Two of the books on the shortlist come from independent publishers – Scribe UK and And Other Stories. Penguin Random House has four titles from three imprints (Allen Lane, Viking, and WH Allen/Ebury Publishing).

Chair of this year’s jury Professor Patrick Wright, Fellow of the British Academy comments:

“This is the 10th year of the British Academy Book Prize, which now attracts many entries from across the humanities and social sciences, and includes books by journalists and independent writers as well as academics. Themes vary greatly and each book on this year’s shortlist greatly impressed the judges, not only for casting new and often quite unexpected light on an issue of global currency and importance, but its imaginative way of combining original research with a style and approach that is accessible to the non-specialist reader.”

Professor Patrick Wright FBA (Chair) is joined on the 2022 jury by Professor Madawi Al-Rasheed FBA, Visiting Professor at the Middle East Centre at the London School of Economics; Professor Catherine Hall FBA, Professor Emerita of Modern British Social and Cultural History and Chair of the Centre for the Study of British Slave-ownership, Department of History, University College London; Fatima Manji, award-winning Channel 4 News broadcaster and journalist Philippe Sands QC FRSL, Lawyer, Academic and Writer, University College London & Matrix Chambers. He is President of English PEN.
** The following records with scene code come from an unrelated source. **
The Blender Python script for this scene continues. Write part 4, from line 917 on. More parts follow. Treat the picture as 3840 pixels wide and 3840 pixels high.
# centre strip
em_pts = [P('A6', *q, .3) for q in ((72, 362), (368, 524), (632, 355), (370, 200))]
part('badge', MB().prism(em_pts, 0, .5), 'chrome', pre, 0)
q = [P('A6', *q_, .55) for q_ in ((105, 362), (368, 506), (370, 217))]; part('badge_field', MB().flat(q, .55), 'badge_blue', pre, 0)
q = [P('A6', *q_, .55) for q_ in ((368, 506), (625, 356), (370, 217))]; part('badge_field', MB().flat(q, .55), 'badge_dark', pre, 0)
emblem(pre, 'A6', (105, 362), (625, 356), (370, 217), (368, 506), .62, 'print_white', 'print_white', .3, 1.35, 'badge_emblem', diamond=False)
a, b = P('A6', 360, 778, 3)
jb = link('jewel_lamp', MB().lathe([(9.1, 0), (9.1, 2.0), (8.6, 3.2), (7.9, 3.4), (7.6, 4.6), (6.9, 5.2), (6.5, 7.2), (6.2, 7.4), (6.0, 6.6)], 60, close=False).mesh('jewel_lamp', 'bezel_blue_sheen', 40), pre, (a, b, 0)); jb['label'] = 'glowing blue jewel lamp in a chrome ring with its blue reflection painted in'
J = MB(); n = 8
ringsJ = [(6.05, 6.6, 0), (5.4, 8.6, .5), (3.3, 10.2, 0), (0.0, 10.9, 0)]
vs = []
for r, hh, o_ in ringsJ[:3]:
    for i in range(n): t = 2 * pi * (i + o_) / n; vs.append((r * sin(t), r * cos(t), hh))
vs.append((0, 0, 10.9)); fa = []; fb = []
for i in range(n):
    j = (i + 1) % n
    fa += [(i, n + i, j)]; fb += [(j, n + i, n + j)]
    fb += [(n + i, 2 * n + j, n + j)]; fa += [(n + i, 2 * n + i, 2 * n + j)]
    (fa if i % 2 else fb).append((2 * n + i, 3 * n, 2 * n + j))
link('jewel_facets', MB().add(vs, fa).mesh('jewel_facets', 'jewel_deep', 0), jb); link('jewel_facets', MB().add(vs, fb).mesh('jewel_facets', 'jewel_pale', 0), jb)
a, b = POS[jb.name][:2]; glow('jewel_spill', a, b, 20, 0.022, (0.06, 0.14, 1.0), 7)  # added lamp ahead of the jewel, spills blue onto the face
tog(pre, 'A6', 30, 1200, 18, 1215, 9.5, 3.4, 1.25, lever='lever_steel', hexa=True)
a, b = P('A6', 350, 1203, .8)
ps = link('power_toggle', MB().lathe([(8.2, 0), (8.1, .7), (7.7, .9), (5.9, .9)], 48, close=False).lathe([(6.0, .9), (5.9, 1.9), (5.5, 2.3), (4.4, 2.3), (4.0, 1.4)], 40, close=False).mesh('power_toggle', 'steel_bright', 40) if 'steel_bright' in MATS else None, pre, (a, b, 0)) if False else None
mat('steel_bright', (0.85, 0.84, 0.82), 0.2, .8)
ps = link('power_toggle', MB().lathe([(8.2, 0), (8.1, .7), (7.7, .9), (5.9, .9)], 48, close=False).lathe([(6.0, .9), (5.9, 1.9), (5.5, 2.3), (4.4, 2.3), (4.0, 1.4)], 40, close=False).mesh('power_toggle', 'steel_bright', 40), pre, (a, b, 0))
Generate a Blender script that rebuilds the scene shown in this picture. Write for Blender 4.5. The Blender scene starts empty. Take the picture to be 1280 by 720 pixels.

The six 2022 shortlisted writers will be brought together for a special event in October. Details to follow.

The shortlisted writers will also be in conversation with Professor Rana Mitter FBA in a special edition of Free Thinking on BBC Radio 3 on Tuesday 18 October and will be available worldwide on the BBC Arts & Ideas podcast.

The winner of the £25,000 prize will be announced at an award ceremony on Wednesday 26 October.

The winner in 2021 was Sujit Sivasundaram for Waves Across the South: A New History of Revolution and Empire. Other previous winners include Hazel V. Carby, Toby Green, Kapka Kassabova, Neil MacGregor and Karen Armstrong.